The data must be returned in full and exactly as given.
[start of Source material]
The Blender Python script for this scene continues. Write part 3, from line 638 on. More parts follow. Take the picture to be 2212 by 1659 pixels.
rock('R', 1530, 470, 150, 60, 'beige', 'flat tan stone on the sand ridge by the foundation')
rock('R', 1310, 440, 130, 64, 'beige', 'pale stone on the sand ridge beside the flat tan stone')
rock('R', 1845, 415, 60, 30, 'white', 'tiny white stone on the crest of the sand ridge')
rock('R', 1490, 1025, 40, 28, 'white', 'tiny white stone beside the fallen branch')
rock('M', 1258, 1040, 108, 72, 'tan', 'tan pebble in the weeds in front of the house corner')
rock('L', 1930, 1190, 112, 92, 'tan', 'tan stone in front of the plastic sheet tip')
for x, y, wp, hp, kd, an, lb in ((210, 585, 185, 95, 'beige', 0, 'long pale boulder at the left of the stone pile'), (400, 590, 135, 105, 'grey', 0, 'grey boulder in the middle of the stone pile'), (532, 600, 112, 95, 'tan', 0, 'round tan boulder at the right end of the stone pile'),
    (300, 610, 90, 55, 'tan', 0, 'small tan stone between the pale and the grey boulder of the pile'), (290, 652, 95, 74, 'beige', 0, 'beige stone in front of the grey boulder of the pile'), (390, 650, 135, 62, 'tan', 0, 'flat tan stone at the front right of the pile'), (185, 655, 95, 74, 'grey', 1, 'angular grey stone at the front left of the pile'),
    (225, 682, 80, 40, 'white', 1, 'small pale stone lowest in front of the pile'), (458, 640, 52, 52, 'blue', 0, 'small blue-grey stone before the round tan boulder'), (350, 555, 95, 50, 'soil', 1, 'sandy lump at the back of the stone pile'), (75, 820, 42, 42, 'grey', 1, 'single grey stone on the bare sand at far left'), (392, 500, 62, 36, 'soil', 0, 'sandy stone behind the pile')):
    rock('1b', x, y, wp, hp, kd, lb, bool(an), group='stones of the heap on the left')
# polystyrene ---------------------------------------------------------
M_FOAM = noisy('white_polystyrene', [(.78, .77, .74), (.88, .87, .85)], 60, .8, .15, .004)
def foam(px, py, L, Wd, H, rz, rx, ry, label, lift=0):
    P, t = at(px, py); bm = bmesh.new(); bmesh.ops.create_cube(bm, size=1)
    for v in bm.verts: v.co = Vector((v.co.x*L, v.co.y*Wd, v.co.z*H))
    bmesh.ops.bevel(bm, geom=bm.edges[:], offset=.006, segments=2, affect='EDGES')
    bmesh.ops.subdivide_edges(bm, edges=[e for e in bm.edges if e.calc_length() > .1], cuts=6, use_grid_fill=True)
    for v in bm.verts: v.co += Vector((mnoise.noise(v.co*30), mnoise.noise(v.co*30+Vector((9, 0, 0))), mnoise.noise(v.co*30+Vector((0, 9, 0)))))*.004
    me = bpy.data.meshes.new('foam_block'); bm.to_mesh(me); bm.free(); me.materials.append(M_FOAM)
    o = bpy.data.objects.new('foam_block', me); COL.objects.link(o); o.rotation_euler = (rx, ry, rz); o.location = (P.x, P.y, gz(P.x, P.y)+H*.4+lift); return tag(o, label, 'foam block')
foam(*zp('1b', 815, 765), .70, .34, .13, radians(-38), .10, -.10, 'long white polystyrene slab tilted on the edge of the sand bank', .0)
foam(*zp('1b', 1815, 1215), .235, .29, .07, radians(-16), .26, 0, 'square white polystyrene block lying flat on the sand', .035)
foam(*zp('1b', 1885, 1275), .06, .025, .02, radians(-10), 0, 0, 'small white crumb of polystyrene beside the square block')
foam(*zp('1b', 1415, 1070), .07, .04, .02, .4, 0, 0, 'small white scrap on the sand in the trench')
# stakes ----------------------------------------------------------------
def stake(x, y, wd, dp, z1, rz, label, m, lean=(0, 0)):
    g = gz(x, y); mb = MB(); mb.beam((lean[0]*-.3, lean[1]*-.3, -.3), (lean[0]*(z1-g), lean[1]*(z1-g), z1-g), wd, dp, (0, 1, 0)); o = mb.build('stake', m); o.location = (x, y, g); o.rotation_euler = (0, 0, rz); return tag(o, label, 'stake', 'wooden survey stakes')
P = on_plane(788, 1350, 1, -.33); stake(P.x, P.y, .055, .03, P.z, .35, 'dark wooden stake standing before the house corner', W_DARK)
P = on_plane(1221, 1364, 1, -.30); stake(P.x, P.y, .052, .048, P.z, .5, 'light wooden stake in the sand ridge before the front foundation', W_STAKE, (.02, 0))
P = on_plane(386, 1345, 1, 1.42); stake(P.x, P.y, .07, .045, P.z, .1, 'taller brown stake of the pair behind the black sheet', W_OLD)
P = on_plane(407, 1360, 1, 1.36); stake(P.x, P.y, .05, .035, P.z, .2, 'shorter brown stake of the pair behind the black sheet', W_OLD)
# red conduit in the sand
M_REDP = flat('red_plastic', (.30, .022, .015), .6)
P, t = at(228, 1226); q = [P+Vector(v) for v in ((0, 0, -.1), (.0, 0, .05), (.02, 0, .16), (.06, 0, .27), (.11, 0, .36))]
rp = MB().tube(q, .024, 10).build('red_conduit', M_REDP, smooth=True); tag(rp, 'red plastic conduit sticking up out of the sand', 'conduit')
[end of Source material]
▸ Result for this task:
The Blender Python script for this scene continues. Write part 3, from line 638 on. More parts follow. Take the picture to be 2212 by 1659 pixels.
rock('R', 1530, 470, 150, 60, 'beige', 'flat tan stone on the sand ridge by the foundation')
rock('R', 1310, 440, 130, 64, 'beige', 'pale stone on the sand ridge beside the flat tan stone')
rock('R', 1845, 415, 60, 30, 'white', 'tiny white stone on the crest of the sand ridge')
rock('R', 1490, 1025, 40, 28, 'white', 'tiny white stone beside the fallen branch')
rock('M', 1258, 1040, 108, 72, 'tan', 'tan pebble in the weeds in front of the house corner')
rock('L', 1930, 1190, 112, 92, 'tan', 'tan stone in front of the plastic sheet tip')
for x, y, wp, hp, kd, an, lb in ((210, 585, 185, 95, 'beige', 0, 'long pale boulder at the left of the stone pile'), (400, 590, 135, 105, 'grey', 0, 'grey boulder in the middle of the stone pile'), (532, 600, 112, 95, 'tan', 0, 'round tan boulder at the right end of the stone pile'),
    (300, 610, 90, 55, 'tan', 0, 'small tan stone between the pale and the grey boulder of the pile'), (290, 652, 95, 74, 'beige', 0, 'beige stone in front of the grey boulder of the pile'), (390, 650, 135, 62, 'tan', 0, 'flat tan stone at the front right of the pile'), (185, 655, 95, 74, 'grey', 1, 'angular grey stone at the front left of the pile'),
    (225, 682, 80, 40, 'white', 1, 'small pale stone lowest in front of the pile'), (458, 640, 52, 52, 'blue', 0, 'small blue-grey stone before the round tan boulder'), (350, 555, 95, 50, 'soil', 1, 'sandy lump at the back of the stone pile'), (75, 820, 42, 42, 'grey', 1, 'single grey stone on the bare sand at far left'), (392, 500, 62, 36, 'soil', 0, 'sandy stone behind the pile')):
    rock('1b', x, y, wp, hp, kd, lb, bool(an), group='stones of the heap on the left')
# polystyrene ---------------------------------------------------------
M_FOAM = noisy('white_polystyrene', [(.78, .77, .74), (.88, .87, .85)], 60, .8, .15, .004)
def foam(px, py, L, Wd, H, rz, rx, ry, label, lift=0):
    P, t = at(px, py); bm = bmesh.new(); bmesh.ops.create_cube(bm, size=1)
    for v in bm.verts: v.co = Vector((v.co.x*L, v.co.y*Wd, v.co.z*H))
    bmesh.ops.bevel(bm, geom=bm.edges[:], offset=.006, segments=2, affect='EDGES')
    bmesh.ops.subdivide_edges(bm, edges=[e for e in bm.edges if e.calc_length() > .1], cuts=6, use_grid_fill=True)
    for v in bm.verts: v.co += Vector((mnoise.noise(v.co*30), mnoise.noise(v.co*30+Vector((9, 0, 0))), mnoise.noise(v.co*30+Vector((0, 9, 0)))))*.004
    me = bpy.data.meshes.new('foam_block'); bm.to_mesh(me); bm.free(); me.materials.append(M_FOAM)
    o = bpy.data.objects.new('foam_block', me); COL.objects.link(o); o.rotation_euler = (rx, ry, rz); o.location = (P.x, P.y, gz(P.x, P.y)+H*.4+lift); return tag(o, label, 'foam block')
foam(*zp('1b', 815, 765), .70, .34, .13, radians(-38), .10, -.10, 'long white polystyrene slab tilted on the edge of the sand bank', .0)
foam(*zp('1b', 1815, 1215), .235, .29, .07, radians(-16), .26, 0, 'square white polystyrene block lying flat on the sand', .035)
foam(*zp('1b', 1885, 1275), .06, .025, .02, radians(-10), 0, 0, 'small white crumb of polystyrene beside the square block')
foam(*zp('1b', 1415, 1070), .07, .04, .02, .4, 0, 0, 'small white scrap on the sand in the trench')
# stakes ----------------------------------------------------------------
def stake(x, y, wd, dp, z1, rz, label, m, lean=(0, 0)):
    g = gz(x, y); mb = MB(); mb.beam((lean[0]*-.3, lean[1]*-.3, -.3), (lean[0]*(z1-g), lean[1]*(z1-g), z1-g), wd, dp, (0, 1, 0)); o = mb.build('stake', m); o.location = (x, y, g); o.rotation_euler = (0, 0, rz); return tag(o, label, 'stake', 'wooden survey stakes')
P = on_plane(788, 1350, 1, -.33); stake(P.x, P.y, .055, .03, P.z, .35, 'dark wooden stake standing before the house corner', W_DARK)
P = on_plane(1221, 1364, 1, -.30); stake(P.x, P.y, .052, .048, P.z, .5, 'light wooden stake in the sand ridge before the front foundation', W_STAKE, (.02, 0))
P = on_plane(386, 1345, 1, 1.42); stake(P.x, P.y, .07, .045, P.z, .1, 'taller brown stake of the pair behind the black sheet', W_OLD)
P = on_plane(407, 1360, 1, 1.36); stake(P.x, P.y, .05, .035, P.z, .2, 'shorter brown stake of the pair behind the black sheet', W_OLD)
# red conduit in the sand
M_REDP = flat('red_plastic', (.30, .022, .015), .6)
P, t = at(228, 1226); q = [P+Vector(v) for v in ((0, 0, -.1), (.0, 0, .05), (.02, 0, .16), (.06, 0, .27), (.11, 0, .36))]
rp = MB().tube(q, .024, 10).build('red_conduit', M_REDP, smooth=True); tag(rp, 'red plastic conduit sticking up out of the sand', 'conduit')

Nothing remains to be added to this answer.